Using the material below, copy every line where "pixels" appears.
* START PROVIDED ENTRIES *
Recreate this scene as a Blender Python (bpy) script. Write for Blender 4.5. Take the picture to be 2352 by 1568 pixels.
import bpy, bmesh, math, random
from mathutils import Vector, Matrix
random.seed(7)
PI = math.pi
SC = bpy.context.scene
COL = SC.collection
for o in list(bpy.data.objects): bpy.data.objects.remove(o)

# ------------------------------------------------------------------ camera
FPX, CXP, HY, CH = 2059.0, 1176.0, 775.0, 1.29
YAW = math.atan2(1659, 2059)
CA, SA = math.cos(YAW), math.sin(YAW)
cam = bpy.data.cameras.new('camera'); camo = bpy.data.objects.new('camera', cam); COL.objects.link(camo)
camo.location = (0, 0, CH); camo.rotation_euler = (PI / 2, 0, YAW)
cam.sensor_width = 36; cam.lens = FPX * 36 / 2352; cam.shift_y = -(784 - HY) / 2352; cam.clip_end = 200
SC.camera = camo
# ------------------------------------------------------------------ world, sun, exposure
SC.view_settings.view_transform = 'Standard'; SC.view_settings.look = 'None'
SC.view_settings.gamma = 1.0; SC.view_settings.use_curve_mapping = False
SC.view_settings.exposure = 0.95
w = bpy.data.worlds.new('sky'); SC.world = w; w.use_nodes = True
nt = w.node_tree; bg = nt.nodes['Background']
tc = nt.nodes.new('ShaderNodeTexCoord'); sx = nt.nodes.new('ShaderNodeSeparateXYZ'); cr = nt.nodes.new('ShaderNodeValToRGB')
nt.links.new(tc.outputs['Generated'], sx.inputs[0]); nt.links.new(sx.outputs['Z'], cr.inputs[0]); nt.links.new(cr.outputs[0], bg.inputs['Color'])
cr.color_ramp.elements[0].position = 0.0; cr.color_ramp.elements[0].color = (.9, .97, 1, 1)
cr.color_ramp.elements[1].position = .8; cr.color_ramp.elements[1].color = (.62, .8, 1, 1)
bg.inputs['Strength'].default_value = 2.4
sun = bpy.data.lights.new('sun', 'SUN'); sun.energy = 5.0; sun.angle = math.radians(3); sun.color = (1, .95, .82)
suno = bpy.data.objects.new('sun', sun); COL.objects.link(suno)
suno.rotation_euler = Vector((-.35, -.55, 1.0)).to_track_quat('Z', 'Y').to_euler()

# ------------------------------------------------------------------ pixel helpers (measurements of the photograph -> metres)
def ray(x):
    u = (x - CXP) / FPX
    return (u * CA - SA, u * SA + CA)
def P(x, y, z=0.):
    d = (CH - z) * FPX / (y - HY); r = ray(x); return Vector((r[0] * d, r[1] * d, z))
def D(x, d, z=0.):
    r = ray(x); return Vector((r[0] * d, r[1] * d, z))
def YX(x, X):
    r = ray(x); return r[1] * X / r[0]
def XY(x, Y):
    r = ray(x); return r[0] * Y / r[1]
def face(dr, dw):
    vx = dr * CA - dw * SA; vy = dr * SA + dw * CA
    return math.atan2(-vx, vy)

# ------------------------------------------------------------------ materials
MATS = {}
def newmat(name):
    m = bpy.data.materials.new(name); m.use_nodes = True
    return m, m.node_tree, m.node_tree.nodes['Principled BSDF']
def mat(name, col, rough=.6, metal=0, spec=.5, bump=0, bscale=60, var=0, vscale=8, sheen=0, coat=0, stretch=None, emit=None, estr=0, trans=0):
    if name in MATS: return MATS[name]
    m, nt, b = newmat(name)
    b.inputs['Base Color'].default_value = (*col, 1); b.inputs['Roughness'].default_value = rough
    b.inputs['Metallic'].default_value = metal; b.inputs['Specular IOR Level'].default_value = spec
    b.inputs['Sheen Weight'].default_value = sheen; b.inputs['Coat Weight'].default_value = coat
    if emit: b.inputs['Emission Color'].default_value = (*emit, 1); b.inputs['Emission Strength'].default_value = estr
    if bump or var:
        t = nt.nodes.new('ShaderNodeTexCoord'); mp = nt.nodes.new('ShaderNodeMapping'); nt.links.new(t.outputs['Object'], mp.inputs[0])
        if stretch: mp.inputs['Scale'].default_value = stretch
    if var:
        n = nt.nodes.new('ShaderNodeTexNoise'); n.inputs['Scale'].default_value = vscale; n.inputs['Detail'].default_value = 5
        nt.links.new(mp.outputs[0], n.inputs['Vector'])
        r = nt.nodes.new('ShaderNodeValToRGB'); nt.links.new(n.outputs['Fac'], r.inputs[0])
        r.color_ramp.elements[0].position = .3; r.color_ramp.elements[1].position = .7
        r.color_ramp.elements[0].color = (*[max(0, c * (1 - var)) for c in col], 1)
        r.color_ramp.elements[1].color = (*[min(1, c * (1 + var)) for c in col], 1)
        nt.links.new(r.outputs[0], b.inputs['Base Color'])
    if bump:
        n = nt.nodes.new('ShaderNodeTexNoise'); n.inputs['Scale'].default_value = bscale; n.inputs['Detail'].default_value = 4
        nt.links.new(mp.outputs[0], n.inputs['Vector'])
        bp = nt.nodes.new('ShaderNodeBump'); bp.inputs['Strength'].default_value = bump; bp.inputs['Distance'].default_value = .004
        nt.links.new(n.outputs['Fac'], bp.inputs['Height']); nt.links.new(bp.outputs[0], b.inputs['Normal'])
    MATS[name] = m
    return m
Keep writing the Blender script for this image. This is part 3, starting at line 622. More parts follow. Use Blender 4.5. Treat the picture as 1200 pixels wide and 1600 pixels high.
* END PROVIDED ENTRIES *
--- TASK SOLUTION ---
Recreate this scene as a Blender Python (bpy) script. Write for Blender 4.5. Take the picture to be 2352 by 1568 pixels.
Keep writing the Blender script for this image. This is part 3, starting at line 622. More parts follow. Use Blender 4.5. Treat the picture as 1200 pixels wide and 1600 pixels high.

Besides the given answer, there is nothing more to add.